The company estimated losses of up to $20,000 of salmon per day.

Tasmanian salmon farm operator Tassal legally killed 53 native cormorants with permission from the Department of Natural Resources and Environment last year.

The Tasmanian government approved the shooting after substandard netting allowed hundreds of the birds to enter fish cages at the Sheppards salmon lease near Coningham in November and December 2023.

Right to Information documents released to the Tasmanian Inquirer revealed that an estimated 641 cormorants entered the fish cages, resulting in significant financial losses for Tassal. The company estimated losses of between $10,000 and $20,000 of salmon per day.

Thirty-six great cormorants died after becoming entangled in bird netting, and Tassal was granted permits to shoot up to 50 cormorants as a “last resort” measure. The permits were intended to scare the birds away, but the tactic proved ineffective. Subsequently, Tassal applied for and was granted a second permit to shoot an additional 30 cormorants, ultimately culling 53 birds.

The first the department knew of the issue was on 6 December, when Tassal submitted a monthly wildlife interactions report. The company’s report said that there had “been no changes in the exclusion infrastructure that could have led to this increased interaction”, but an attached spreadsheet noted that 20 cormorants had entered one cage through a hole in the netting.

Two days later, Tassal applied for a permit to shoot up to 50 cormorants as large numbers of the birds were squeezing through the 100mm bird netting or weighing down the nets to gain access to the salmon. Tassal estimated that it was losing between $10,000 and $20,000 of salmon a day.

According to the documents, a department officer wrote in a file note on Tassal’s permit application that Tassal wanted to “shoot to scare” the cormorants away and discussed “the need for lethal control on a small number to deter the rest from settling”.

A later file note reported that a Tassal representative had said the “shoot and scare” tactic was ineffective. “They noted that a cormorant would not move away even if the cormorant sitting next to it was shot,” it said.

The department granted the permit but stressed to a Tassal executive that “lethal control of these birds is a last resort”, according to the documents.
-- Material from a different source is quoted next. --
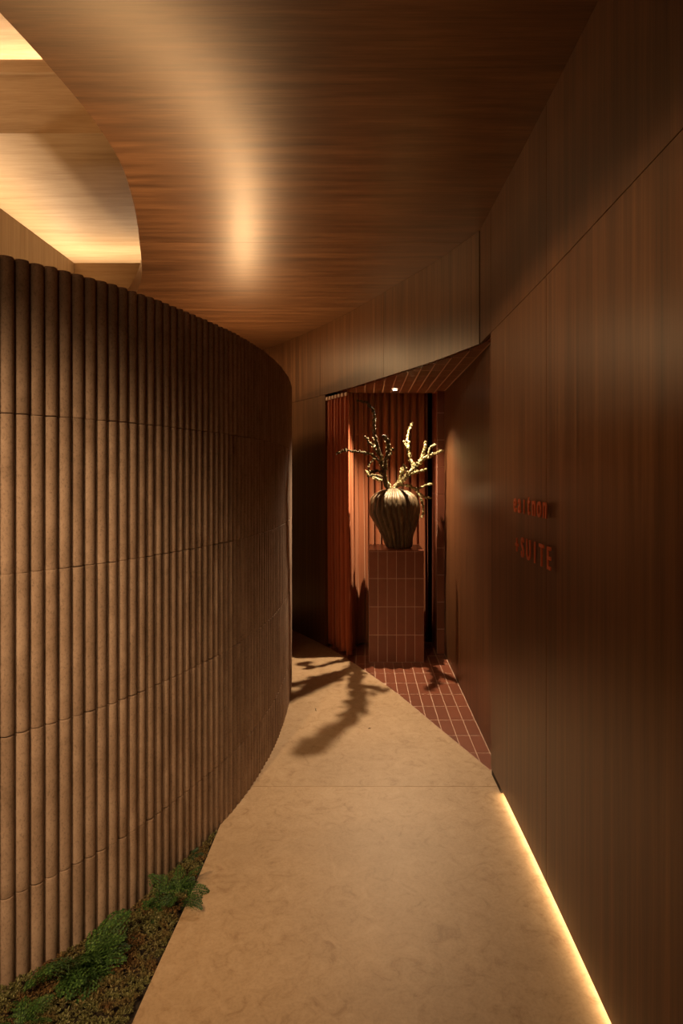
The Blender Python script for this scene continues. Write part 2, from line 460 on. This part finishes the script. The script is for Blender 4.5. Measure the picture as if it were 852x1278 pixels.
mesh_obj('back_panel', *box(-2.78, .9, 5.83, 5.85, 2.992, 3.45), mat=PALE_X, parent=wf)
# end walls that close the place behind the camera
structure(mesh_obj('wall_rear', *box(-3.4, .9, -3.3, -3.2, 0, 4.04), mat=WALNUT))

# ------------------------------------------------------------------ fluted drum wall
sF = arc(FL)
def strip_solid(P, off, thick, z0, z1):
    n = len(P); v = []; f = []
    for i, p in enumerate(P):
        d = (P[min(i+1, n-1)]-P[max(i-1, 0)]).normalized(); nr = Vector((d.y, -d.x, 0))
        a = p+nr*off; b = p+nr*(off-thick)
        v += [(a.x, a.y, z0), (a.x, a.y, z1), (b.x, b.y, z1), (b.x, b.y, z0)]
    for i in range(n-1):
        o = 4*i
        for k in range(4): f.append((o+k, o+(k+1) % 4, o+4+(k+1) % 4, o+4+k))
    f.append((0, 1, 2, 3)); f.append(tuple(4*(n-1)+k for k in (3, 2, 1, 0)))
    return v, f
wfl = structure(mesh_obj('wall_left', *strip_solid(FL, -.021, .10, -.045, 2.135), mat=FLUTE))
PITCH = .0428
def flute_mesh(h):
    hw = PITCH/2-.0009; seg = 10
    prof = [(-hw, -.018)]+[(-hw*math.cos(PI*i/seg), .0235*math.sin(PI*i/seg)**.8) for i in range(seg+1)]+[(hw, -.018)]
    n = len(prof); v = []; f = []
    for z, k in ((0, .95), (.0025, .99), (.006, 1), (h-.006, 1), (h-.0025, .99), (h, .95)):
        v += [(x*(k if k == 1 else .5+.5*k), y*k if y > 0 else y, z) for x, y in prof]
    for r in range(5):
        for i in range(n):
            j = (i+1) % n; f.append((r*n+i, r*n+j, (r+1)*n+j, (r+1)*n+i))
    f.append(tuple(range(n))[::-1]); f.append(tuple(range(5*n, 6*n)))
    me = bpy.data.meshes.new('fluted_tile'); me.from_pydata(v, [], f); me.materials.append(FLUTE)
    bm = bmesh.new(); bm.from_mesh(me); bmesh.ops.recalc_face_normals(bm, faces=bm.faces)
    for fc in bm.faces: fc.smooth = len(fc.verts) == 4
    bm.to_mesh(me); bm.free()
    return me
CZ = [-.035, .26, .735, 1.212, 1.687, 2.15]
fl_me = [flute_mesh(CZ[i+1]-CZ[i]-.0014) for i in range(5)]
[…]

Within nine days of being granted the permit, Tassal reported that 36 cormorants had died from entanglement in bird netting. In the week before Christmas, the department granted Tassal a second permit to shoot up to another 30 cormorants. Tassal later reported that 53 cormorants “were humanely culled” at the lease.

In its application for the second permit, a Tassal executive said the company was “installing the correct upgraded exclusion infrastructure”. But they noted that some nets were second-hand, and the company was continuing the “tensioning and repair process”. The records say Tassal replaced the original 100mm mesh netting with 70mm mesh nets.

Gerard Castles, president of the Killora Community Association, criticized the shootings as “outrageous” and called for a complete, transparent audit of Tassal’s operations.

Tassal’s 2022 sustainability report reveals there were 104 bird deaths at the company’s salmon farms in the five years to June 2022. A further 1,599 birds were released from inside salmon cages.